> **DATA SEGMENT**:
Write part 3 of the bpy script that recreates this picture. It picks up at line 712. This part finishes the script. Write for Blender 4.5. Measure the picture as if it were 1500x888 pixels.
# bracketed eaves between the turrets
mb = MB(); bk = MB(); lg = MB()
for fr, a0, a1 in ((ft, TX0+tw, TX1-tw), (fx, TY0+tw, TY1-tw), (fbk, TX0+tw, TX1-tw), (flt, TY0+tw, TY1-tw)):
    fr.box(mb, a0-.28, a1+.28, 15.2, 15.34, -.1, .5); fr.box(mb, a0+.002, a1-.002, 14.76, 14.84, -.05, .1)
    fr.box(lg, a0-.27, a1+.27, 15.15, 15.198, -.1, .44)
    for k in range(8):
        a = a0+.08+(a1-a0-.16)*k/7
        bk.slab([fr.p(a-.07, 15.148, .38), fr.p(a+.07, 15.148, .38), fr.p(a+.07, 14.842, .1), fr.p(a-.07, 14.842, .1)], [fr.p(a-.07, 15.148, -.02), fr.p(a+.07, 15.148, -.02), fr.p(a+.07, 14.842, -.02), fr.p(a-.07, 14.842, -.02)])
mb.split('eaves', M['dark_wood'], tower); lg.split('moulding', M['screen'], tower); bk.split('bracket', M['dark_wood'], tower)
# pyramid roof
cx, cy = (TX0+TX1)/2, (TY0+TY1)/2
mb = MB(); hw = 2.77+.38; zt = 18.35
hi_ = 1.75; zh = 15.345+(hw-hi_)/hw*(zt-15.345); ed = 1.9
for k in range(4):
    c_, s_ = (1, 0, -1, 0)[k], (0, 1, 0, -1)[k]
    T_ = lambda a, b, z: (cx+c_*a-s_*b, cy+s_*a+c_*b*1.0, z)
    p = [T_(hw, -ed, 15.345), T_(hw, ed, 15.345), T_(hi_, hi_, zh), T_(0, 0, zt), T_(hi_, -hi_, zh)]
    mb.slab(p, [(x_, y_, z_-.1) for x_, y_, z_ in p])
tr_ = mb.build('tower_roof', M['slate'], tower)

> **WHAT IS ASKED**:
Copy out each line exactly.

> **FULL SOLUTION**:
Write part 3 of the bpy script that recreates this picture. It picks up at line 712. This part finishes the script. Write for Blender 4.5. Measure the picture as if it were 1500x888 pixels.
# bracketed eaves between the turrets
mb = MB(); bk = MB(); lg = MB()
for fr, a0, a1 in ((ft, TX0+tw, TX1-tw), (fx, TY0+tw, TY1-tw), (fbk, TX0+tw, TX1-tw), (flt, TY0+tw, TY1-tw)):
    fr.box(mb, a0-.28, a1+.28, 15.2, 15.34, -.1, .5); fr.box(mb, a0+.002, a1-.002, 14.76, 14.84, -.05, .1)
    fr.box(lg, a0-.27, a1+.27, 15.15, 15.198, -.1, .44)
    for k in range(8):
        a = a0+.08+(a1-a0-.16)*k/7
        bk.slab([fr.p(a-.07, 15.148, .38), fr.p(a+.07, 15.148, .38), fr.p(a+.07, 14.842, .1), fr.p(a-.07, 14.842, .1)], [fr.p(a-.07, 15.148, -.02), fr.p(a+.07, 15.148, -.02), fr.p(a+.07, 14.842, -.02), fr.p(a-.07, 14.842, -.02)])
mb.split('eaves', M['dark_wood'], tower); lg.split('moulding', M['screen'], tower); bk.split('bracket', M['dark_wood'], tower)
# pyramid roof
cx, cy = (TX0+TX1)/2, (TY0+TY1)/2
mb = MB(); hw = 2.77+.38; zt = 18.35
hi_ = 1.75; zh = 15.345+(hw-hi_)/hw*(zt-15.345); ed = 1.9
for k in range(4):
    c_, s_ = (1, 0, -1, 0)[k], (0, 1, 0, -1)[k]
    T_ = lambda a, b, z: (cx+c_*a-s_*b, cy+s_*a+c_*b*1.0, z)
    p = [T_(hw, -ed, 15.345), T_(hw, ed, 15.345), T_(hi_, hi_, zh), T_(0, 0, zt), T_(hi_, -hi_, zh)]
    mb.slab(p, [(x_, y_, z_-.1) for x_, y_, z_ in p])
tr_ = mb.build('tower_roof', M['slate'], tower)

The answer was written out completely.